((
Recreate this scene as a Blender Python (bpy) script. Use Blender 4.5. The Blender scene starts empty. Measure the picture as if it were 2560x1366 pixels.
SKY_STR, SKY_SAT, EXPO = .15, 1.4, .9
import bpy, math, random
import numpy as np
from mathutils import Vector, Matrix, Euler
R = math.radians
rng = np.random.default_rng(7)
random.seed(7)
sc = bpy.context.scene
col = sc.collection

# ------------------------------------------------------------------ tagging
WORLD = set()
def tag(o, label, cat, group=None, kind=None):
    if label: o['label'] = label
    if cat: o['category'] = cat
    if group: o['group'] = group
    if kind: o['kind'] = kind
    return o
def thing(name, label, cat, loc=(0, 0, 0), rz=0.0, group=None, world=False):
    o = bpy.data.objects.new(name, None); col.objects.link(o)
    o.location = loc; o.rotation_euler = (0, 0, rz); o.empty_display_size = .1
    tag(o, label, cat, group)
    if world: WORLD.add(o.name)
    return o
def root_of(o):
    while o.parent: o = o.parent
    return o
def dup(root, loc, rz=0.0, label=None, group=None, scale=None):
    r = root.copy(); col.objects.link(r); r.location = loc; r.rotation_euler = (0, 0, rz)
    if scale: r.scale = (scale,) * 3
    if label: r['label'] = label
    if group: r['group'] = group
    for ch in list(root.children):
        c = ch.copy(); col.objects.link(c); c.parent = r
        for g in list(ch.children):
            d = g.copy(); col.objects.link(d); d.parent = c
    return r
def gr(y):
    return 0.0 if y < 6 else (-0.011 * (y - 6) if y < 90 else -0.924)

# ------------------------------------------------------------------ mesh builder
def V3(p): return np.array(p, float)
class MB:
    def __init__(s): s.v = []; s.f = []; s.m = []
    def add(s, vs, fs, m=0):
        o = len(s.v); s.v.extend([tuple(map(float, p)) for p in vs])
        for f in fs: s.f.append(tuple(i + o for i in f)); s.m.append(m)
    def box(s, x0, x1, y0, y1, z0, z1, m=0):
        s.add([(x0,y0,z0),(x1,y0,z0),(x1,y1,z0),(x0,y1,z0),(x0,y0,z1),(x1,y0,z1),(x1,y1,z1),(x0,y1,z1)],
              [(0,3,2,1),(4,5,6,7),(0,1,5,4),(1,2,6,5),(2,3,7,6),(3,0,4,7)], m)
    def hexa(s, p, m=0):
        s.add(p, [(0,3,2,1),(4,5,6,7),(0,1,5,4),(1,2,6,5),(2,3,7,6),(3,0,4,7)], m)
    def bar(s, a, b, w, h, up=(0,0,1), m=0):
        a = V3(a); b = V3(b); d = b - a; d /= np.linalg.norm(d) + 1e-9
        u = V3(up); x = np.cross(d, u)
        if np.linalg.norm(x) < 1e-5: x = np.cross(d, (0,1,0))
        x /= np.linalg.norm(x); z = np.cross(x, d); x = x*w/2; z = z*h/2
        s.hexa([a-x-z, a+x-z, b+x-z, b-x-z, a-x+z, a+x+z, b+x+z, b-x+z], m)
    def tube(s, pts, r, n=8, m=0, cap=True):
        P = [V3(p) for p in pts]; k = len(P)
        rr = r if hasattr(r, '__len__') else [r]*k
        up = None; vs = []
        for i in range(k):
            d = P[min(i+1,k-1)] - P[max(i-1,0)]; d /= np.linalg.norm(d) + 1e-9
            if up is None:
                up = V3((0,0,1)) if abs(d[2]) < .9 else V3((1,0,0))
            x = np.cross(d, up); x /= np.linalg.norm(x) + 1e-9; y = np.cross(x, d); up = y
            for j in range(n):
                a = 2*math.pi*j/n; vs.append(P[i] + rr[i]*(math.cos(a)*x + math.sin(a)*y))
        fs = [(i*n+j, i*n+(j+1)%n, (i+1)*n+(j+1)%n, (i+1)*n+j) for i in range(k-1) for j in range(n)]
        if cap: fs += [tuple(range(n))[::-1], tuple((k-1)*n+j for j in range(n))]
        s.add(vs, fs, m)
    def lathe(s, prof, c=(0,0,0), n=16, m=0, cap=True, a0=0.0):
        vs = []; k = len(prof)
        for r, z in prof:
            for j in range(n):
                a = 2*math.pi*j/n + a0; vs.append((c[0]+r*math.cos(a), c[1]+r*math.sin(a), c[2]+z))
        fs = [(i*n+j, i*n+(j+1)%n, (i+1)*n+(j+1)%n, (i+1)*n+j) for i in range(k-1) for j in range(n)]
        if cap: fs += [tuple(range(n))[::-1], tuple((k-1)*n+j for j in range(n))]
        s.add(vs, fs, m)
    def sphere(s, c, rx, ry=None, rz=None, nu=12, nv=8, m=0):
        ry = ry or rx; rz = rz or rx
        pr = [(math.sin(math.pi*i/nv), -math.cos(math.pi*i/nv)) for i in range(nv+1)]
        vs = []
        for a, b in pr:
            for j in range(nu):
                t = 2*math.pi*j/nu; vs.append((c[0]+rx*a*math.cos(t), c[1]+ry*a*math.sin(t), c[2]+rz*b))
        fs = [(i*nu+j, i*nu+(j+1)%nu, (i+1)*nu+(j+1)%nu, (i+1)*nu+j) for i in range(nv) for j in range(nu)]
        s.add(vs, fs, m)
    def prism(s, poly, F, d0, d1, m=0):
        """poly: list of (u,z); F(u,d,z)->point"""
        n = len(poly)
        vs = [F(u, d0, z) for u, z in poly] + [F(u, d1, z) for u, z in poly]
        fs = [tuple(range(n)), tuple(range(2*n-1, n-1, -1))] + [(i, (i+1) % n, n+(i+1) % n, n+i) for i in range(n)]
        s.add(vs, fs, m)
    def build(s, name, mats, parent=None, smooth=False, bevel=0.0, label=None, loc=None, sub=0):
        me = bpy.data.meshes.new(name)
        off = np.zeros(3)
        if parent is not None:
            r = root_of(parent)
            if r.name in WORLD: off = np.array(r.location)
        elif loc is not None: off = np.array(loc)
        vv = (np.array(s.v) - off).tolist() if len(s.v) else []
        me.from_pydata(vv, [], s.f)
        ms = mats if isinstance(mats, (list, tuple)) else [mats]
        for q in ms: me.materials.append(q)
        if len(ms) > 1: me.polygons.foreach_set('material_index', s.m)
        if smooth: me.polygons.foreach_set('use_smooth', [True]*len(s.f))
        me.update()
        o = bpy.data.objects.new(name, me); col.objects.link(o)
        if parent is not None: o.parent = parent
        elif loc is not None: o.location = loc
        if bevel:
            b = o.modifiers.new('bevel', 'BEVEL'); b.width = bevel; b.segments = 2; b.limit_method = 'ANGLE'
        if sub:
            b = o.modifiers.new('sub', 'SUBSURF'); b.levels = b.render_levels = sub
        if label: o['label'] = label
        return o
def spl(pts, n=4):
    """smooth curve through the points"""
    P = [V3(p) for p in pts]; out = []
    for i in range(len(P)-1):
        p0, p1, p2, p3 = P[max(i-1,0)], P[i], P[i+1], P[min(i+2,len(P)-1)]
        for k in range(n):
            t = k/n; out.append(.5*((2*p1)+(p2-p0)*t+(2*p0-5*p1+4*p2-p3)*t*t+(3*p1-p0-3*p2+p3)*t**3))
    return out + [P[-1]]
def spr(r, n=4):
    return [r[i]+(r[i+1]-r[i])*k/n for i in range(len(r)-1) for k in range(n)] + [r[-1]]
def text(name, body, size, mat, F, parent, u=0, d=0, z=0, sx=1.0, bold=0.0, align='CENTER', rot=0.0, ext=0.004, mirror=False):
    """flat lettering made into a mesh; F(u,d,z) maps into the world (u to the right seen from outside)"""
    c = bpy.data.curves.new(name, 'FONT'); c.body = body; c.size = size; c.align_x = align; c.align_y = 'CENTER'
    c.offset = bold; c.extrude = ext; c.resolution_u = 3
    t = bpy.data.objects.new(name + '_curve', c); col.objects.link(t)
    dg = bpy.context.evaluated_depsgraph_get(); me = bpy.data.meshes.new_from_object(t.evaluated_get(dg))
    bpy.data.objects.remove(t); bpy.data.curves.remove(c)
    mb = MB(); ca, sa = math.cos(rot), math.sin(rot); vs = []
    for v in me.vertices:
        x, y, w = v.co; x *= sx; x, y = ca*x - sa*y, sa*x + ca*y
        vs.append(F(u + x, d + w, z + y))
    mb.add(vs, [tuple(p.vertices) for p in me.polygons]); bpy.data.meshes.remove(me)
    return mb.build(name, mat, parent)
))
*WHAT TO PRODUCE*
Everything from the first line through the line containing "col = sc.collection" should be quoted exactly, and nothing beyond it.

*SOLUTION TO THE EXERCISE*
Recreate this scene as a Blender Python (bpy) script. Use Blender 4.5. The Blender scene starts empty. Measure the picture as if it were 2560x1366 pixels.
SKY_STR, SKY_SAT, EXPO = .15, 1.4, .9
import bpy, math, random
import numpy as np
from mathutils import Vector, Matrix, Euler
R = math.radians
rng = np.random.default_rng(7)
random.seed(7)
sc = bpy.context.scene
col = sc.collection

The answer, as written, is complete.